Tuesday, May 25, 2004

Comcast Confirms Plans for Residential VoIP

At its annual meeting of shareholders, Comcast confirmed plans to offer residential VoIP services across its entire cable system by 2006, pending a successful market acceptance in the three VoIP rollouts it currently has underway -- Philadelphia, Indianapolis and Springfield (MA). The company expects 50% of its cable plant to be VoIP ready by year-end 2004 and to have 95% of its cable plant VoIP ready by year-end 2005.



Comcast CEO Brian Roberts said the company's vision is to provide a fully integrated triple-play service in which telephony is combined with video, messaging and other advanced features.



Comcast currently has about 1.25 million circuit-switched cable telephony customers. Cable phone revenue declined 20.3% from 2003 to $178 million in Q1 2004, reflecting a 12.1% decrease in subscribers and a 9.5% decline in average monthly revenue per subscriber to $47.34. Over the past year, Comcast has been focusing on the profitability of its telephony service rather than trying to scale the circuit-switched deployments.



Some other notes from the annual shareholder meeting:

    Michael Armstrong' stepped down as non- executive chairman of the company. Brian L. Roberts has now become chairman of the board

  • Comcast currently has 5.7 million cable modem subscribers, making it the largest U.S. broadband provider. It expects to add 1.5 ~ 1.6 million more high-speed Internet subscribers this year.


  • CAPEX for 2004 is expected to be in the $3.3 ~ $3.4 billion range, compared to $4.1 billion last year and $5.2 billion in 2002.


  • Comcast expects to add 700,000 to 1 million digital cable subscribers this year. It ended 2003 with 7.6 million digital cable subs.


  • All of the company's sponsored proposal were approved at the meeting. All five shareholder sponsored proposals were voted down.
http://www.comcast.com
  • Cablevision, which provides cable TV service to some 3 million households in the New York metropolitan area, launched a residential VoIP service in September 2003.


  • Cox Communications announced plans in April 2004 to launch its Digital Telephone in Northern Virginia beginning next month to compete with the incumbent local carrier, Verizon.
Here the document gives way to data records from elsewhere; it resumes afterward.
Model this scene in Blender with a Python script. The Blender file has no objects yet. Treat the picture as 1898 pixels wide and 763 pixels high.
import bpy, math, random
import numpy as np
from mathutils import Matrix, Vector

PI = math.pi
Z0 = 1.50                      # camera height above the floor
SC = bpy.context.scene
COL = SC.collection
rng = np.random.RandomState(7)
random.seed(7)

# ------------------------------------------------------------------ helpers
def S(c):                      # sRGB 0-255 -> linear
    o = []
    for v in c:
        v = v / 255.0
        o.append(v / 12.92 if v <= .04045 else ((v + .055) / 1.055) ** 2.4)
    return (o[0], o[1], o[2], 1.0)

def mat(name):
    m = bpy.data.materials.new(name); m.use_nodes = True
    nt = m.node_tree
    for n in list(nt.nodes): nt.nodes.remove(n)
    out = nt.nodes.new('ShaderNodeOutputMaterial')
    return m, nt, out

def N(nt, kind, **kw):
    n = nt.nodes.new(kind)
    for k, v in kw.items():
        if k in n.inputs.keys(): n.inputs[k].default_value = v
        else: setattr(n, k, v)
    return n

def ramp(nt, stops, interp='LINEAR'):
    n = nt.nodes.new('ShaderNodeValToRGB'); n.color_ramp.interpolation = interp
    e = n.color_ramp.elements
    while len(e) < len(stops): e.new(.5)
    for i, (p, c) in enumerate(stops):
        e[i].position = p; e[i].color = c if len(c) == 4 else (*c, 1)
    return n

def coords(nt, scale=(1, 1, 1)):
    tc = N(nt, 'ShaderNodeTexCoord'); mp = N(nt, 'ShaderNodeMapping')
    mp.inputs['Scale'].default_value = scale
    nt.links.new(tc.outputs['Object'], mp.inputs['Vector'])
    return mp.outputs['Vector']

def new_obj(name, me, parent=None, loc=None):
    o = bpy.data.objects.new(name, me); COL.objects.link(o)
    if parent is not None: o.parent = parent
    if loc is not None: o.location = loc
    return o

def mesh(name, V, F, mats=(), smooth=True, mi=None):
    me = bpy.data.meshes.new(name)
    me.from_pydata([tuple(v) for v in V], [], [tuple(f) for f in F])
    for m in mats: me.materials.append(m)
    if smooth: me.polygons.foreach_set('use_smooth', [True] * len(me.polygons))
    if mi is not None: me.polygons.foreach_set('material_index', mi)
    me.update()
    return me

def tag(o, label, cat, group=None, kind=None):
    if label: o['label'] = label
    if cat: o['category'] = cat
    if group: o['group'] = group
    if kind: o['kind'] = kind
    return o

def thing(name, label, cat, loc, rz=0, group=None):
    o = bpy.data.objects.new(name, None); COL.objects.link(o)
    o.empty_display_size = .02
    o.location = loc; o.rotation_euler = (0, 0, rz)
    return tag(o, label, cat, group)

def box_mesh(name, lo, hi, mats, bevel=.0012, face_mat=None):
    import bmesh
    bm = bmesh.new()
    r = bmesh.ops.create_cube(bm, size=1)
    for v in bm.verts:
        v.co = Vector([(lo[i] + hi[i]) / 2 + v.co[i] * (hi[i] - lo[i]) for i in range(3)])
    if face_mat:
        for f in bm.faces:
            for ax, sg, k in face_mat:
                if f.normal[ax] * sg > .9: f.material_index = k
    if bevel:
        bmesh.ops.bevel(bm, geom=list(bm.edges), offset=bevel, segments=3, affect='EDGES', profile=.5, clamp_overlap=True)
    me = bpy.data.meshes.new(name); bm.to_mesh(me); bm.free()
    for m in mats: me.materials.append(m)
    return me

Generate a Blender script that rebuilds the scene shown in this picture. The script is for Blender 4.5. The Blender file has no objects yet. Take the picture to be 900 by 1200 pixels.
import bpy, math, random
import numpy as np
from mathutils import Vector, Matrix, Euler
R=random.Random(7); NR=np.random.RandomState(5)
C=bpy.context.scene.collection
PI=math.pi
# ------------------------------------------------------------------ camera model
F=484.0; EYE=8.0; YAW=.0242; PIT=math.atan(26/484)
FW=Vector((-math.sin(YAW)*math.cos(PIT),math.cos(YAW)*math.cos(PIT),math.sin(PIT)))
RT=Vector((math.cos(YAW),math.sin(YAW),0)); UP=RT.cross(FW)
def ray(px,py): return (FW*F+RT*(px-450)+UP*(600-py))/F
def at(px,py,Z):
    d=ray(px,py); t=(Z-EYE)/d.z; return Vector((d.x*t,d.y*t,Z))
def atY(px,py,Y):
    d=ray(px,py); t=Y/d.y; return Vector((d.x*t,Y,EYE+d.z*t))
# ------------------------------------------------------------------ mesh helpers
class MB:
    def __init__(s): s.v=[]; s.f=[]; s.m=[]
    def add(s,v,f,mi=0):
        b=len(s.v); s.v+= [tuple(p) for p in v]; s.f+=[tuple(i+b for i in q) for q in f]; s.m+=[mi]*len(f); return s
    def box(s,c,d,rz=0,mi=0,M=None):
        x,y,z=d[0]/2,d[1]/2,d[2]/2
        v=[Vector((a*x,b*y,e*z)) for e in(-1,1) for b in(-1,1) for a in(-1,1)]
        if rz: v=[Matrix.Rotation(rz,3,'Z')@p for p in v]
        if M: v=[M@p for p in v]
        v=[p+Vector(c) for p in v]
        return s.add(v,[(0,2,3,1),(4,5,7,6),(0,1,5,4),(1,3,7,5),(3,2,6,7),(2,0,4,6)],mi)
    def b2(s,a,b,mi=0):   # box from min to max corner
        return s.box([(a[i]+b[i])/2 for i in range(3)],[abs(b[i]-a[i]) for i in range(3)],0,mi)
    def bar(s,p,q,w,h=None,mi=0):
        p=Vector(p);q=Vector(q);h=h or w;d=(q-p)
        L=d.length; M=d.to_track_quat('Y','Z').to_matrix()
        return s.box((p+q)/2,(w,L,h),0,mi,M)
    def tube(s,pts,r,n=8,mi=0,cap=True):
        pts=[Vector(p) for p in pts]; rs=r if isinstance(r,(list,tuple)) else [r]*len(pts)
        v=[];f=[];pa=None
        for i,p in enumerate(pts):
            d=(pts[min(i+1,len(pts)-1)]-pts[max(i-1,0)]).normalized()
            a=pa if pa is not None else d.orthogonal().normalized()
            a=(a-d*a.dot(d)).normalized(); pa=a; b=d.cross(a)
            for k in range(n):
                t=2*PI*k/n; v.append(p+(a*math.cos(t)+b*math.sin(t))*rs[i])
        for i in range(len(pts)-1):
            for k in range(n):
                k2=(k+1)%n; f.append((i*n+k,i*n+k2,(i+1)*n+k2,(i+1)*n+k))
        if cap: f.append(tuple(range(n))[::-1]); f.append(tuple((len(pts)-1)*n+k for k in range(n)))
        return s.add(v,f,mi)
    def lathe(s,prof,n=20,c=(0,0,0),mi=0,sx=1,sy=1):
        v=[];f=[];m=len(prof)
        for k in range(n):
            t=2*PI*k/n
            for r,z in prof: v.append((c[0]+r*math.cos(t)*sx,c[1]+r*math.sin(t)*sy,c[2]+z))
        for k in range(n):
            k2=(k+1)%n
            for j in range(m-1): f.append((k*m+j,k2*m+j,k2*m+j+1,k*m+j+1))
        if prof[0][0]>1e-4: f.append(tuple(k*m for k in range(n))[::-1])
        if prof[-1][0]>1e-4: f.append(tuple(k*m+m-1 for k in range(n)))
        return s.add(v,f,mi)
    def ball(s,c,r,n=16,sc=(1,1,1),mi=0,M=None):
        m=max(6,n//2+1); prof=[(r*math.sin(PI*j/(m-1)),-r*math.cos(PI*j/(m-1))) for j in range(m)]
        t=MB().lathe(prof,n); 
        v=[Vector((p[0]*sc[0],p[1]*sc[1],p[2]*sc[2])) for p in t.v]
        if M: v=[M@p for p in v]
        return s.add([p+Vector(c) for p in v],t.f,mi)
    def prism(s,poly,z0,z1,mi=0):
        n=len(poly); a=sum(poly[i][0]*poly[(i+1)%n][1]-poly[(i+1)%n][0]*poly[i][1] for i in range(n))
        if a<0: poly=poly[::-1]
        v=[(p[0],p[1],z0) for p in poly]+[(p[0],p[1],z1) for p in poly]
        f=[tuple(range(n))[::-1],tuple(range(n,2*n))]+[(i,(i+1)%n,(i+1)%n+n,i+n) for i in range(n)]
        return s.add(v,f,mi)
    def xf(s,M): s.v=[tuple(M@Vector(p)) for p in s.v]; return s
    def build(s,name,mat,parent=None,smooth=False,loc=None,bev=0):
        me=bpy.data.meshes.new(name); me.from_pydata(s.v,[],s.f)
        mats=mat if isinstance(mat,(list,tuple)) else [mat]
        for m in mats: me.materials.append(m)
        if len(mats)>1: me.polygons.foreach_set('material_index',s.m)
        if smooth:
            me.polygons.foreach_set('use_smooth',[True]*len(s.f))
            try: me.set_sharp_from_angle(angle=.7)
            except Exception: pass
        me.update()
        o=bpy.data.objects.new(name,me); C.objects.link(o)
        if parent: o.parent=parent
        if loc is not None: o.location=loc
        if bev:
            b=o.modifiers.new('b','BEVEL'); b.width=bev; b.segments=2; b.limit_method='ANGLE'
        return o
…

Cox will be using circuit-switched technology in Northern Virginia. Cox's Northern Virginia cable system includes franchises in Fairfax County and Fredericksburg. Cox said it is already the third largest local exchange carrier in Virginia, with existing service in two other Cox markets - Hampton Roads and Roanoke. In December 2003, Cox Communications launched its first VoIP-based cable telephony service in Roanoke, Virginia.